Ethics of Art through Marina Abramovic and Bill Henson

by / 0 Comments / 917 View / May 19, 2014

Knowledge in Visual Art usually manifests itself in a visual representation of a social stigma or issue in order to communicate the absurdity of said issue or to propel through an existing boundary in society. However, these representations often have consequences and are deemed “unethical.”  The dichotomy between the ethical and open minded judgments of visual art was displayed through the methods of polarizing Visual Artists such as Marina Abramovic and Bill Henson. Their works utilize the uncomfortable in order to provide a commentary on social camaraderie.  But at what cost do visual artists break social boundaries? Here lies the heart of the issue; these “ethical judgments” hinder the methods in which visual art is produced.

An artist utilizes one key factor that transforms art from mediocre to profound: emotion. Different to what is suggested by James-Lange theory – where it is believed that your body conducts specific physical reactions to emotions before they have been reasoned out – human emotions are usually uncontrollable and although they can sometimes be masked, the root of the feeling will still exist. By creating art that is polarizing, the artist is simultaneously creating different perspectives to his or her art but also is emphasizing the symbolic and intrinsic meaning to it as well. Controversial topics such as nudity, or more so adolescent nudity, is explored through pieces done by Bill Henson in 2010. Henson created a series of photographs that were exhibited in Australia in 2010 that showcased nude images of children that were posing around various objects.  The public reaction was far from positive: the exhibit was quickly banned and raided by police. The incident forced Australia to revisit their child pornography laws and eventually strike artistic defense from its exceptions. Yet some critiques stayed to defend Henson: his exhibit was contended to be justified because Henson’s intention was to showcase innocence through the last years of adolescence.

The underlying backbone of the political consequences that followed Henson’s work is attributed to the current stigma surrounding nudity. There exists a general perception that nudity is immoral and scandalous.  This axiom comes with a double-headed complication: the media and negative social culture of contemporary nudists exists in stark contrast to the approving opinions regarding artists from the early Renaissance such as Botticelli.  In his piece, “The Birth of Venus,” 1486 one can observe the nonchalance about nudity.

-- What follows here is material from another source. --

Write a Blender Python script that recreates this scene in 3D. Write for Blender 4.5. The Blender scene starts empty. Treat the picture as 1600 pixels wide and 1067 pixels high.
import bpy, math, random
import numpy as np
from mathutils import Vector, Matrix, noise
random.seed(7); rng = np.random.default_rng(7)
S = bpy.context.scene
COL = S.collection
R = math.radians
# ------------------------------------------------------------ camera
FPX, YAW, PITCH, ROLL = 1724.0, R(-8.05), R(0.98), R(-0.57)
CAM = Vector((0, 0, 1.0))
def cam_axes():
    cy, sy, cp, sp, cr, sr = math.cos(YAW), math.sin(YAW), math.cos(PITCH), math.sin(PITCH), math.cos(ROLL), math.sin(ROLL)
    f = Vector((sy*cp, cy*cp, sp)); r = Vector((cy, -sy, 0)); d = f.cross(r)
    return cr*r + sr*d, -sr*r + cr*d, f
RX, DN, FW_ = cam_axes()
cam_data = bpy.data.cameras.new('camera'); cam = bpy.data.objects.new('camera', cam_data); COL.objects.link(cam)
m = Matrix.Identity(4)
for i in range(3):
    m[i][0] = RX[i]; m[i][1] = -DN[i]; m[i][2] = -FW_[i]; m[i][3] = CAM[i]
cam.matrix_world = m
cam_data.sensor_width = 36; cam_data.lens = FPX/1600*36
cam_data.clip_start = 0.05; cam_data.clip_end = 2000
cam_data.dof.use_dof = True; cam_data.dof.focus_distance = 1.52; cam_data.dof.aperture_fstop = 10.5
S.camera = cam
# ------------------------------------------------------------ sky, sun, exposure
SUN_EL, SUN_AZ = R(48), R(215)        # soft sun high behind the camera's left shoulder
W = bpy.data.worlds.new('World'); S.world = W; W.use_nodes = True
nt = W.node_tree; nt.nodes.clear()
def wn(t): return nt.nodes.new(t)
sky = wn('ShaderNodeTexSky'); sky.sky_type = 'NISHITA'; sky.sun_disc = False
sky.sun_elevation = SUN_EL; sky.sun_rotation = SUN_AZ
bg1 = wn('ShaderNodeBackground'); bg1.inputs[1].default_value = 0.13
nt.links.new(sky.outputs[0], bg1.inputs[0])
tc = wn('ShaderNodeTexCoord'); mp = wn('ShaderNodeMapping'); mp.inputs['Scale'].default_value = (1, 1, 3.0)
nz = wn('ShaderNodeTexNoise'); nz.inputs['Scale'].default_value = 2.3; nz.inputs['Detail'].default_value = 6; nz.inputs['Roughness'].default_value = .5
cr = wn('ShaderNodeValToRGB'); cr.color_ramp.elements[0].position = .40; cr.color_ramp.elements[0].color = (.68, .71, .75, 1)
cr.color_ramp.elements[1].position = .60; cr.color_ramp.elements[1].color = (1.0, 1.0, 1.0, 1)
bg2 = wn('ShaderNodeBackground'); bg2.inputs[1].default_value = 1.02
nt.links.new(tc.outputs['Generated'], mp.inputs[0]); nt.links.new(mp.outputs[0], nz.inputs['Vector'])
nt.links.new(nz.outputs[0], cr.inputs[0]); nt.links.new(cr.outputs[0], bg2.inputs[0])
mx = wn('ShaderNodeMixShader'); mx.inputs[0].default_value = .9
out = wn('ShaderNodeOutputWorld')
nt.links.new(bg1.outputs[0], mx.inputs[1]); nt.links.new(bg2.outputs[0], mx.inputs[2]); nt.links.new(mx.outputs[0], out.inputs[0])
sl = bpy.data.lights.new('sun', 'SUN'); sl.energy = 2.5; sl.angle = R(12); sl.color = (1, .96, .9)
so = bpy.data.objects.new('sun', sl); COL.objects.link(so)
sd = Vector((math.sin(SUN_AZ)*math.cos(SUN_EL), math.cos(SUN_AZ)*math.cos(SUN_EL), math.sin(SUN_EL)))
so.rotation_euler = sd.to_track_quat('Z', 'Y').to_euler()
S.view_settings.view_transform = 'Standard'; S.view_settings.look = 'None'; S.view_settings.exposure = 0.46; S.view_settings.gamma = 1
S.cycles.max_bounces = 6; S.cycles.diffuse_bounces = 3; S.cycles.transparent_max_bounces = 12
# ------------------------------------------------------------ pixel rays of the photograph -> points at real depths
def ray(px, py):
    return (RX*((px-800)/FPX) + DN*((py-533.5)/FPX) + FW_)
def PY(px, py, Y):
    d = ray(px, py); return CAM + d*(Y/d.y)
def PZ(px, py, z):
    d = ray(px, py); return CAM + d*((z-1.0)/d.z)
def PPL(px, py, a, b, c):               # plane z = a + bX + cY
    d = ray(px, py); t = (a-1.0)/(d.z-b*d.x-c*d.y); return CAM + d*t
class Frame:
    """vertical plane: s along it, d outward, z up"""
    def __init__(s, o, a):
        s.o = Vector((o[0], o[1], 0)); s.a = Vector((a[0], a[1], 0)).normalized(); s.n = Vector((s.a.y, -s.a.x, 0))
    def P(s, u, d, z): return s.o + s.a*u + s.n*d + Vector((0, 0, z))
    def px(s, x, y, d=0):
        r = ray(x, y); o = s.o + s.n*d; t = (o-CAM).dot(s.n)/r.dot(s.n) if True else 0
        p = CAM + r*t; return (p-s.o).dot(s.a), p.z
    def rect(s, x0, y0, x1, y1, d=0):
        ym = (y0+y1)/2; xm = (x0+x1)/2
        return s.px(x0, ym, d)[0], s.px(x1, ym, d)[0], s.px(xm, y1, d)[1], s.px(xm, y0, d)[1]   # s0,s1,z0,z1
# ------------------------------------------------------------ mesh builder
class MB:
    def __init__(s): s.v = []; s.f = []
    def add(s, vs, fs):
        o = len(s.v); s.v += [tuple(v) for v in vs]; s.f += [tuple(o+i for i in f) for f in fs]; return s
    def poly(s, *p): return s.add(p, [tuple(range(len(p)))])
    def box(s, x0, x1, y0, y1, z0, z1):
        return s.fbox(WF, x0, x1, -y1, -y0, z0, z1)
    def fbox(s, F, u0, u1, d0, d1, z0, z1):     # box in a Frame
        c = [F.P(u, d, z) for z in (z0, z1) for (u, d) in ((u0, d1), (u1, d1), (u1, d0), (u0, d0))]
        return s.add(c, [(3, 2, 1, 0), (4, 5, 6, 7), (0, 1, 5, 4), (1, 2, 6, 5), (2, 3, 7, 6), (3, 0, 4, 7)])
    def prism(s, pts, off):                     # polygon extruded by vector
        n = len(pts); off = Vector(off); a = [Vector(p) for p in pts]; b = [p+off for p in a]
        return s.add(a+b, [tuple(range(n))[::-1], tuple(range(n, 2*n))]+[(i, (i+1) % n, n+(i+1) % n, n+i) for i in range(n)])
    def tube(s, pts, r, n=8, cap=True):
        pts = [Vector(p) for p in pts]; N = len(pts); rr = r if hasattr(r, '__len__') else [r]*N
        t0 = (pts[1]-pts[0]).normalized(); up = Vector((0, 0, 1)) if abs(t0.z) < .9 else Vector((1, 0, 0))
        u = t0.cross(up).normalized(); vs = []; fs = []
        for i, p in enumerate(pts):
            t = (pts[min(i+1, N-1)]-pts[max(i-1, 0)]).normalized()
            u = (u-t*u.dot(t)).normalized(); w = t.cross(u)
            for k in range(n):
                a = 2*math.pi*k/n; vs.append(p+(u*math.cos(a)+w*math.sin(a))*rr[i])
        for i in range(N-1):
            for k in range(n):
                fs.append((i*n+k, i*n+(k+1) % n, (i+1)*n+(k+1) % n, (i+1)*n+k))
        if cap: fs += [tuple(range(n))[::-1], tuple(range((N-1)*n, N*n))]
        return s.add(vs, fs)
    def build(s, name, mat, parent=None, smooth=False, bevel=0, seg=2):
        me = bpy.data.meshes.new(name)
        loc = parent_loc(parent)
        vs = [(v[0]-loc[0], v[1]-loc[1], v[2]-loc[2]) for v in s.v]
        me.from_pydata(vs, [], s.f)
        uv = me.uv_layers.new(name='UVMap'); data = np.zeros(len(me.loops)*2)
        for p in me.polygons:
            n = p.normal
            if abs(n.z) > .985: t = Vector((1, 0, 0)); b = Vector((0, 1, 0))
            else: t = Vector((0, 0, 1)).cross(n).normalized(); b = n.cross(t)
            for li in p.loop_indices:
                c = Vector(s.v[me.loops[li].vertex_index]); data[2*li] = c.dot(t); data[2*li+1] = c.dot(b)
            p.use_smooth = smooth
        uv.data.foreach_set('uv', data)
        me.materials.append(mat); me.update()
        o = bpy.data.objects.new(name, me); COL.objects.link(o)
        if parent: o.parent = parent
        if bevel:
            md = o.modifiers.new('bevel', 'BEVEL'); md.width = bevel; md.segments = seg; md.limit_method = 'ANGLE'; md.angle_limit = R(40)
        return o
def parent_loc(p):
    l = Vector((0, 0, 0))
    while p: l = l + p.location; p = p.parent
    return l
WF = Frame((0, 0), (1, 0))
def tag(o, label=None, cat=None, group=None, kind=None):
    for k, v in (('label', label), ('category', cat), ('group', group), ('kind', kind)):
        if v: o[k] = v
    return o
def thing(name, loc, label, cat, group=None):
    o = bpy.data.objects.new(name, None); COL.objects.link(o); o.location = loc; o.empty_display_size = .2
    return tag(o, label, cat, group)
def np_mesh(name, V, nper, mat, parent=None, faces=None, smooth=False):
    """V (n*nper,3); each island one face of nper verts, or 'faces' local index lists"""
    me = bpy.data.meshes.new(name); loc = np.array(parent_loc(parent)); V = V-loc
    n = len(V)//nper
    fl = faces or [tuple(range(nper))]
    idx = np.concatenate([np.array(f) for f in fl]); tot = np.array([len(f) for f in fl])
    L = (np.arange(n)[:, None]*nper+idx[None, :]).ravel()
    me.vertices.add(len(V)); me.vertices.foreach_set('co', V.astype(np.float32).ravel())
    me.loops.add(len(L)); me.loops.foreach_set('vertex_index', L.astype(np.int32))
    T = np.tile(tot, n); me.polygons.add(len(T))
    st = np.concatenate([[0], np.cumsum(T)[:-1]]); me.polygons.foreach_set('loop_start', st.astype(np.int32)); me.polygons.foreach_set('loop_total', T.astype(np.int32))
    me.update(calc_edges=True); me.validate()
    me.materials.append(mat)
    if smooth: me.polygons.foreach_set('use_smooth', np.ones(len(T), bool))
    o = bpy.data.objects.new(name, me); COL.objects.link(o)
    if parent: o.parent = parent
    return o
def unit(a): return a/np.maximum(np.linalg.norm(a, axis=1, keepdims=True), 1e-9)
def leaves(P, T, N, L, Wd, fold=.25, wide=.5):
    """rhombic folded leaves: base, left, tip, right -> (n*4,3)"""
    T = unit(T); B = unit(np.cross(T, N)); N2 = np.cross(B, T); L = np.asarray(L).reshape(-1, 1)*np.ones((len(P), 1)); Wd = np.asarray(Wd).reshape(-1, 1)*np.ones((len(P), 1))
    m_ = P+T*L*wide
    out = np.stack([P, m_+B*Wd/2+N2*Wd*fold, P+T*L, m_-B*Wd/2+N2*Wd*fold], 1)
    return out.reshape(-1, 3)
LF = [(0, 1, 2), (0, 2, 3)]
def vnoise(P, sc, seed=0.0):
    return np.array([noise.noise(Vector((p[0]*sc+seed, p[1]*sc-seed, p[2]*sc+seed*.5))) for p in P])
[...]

Marina Abramovic is a renowned performance artist that is classified as a visual artist due to the environment in which she performs: an art gallery. In 2010 she held a collective exhibition at the MoMA in New York City in which one piece in particular stood out. Abramovic hired her apprentice performance artists to recreate an already existent piece of hers that involved them standing stark naked in a door way.  The only way a viewer could pass through would be to squeeze within the tiny space between the two performance artists. Similarly to Bill Henson, the ethical judgments placed on Abramovic centered round the concept of nudity. Abramovic’s piece dealt with predisposed discomfort and the re-creation of society’s comfort level with nudity and the human form. The main judgment in regards to ethics was the exploitation of the viewer. By making the viewer a part of the art, Abramovic was subjecting the viewer to an experience that they would usually be able to decline, however, because it was a doorway that needed to be crossed, they were left with no choice; if a viewer was emotionally unequipped to face such a high level of discomfort, the artist would be committing a form of harassment on the viewer. This shows that the context in which an action is followed transforms the meaning behind it.  Despite the negative implication of ethical judgments, by including the viewer in the piece itself and having the discomfort or ethical judgment be acknowledged at large, Abramovic conducted a social experiment through visual art and reiterated the point being made by the piece. This in turn represents the opposition to the negative impact ethical implications have on visual art, because where as it had limited Henson, it added to the success of Abramovic.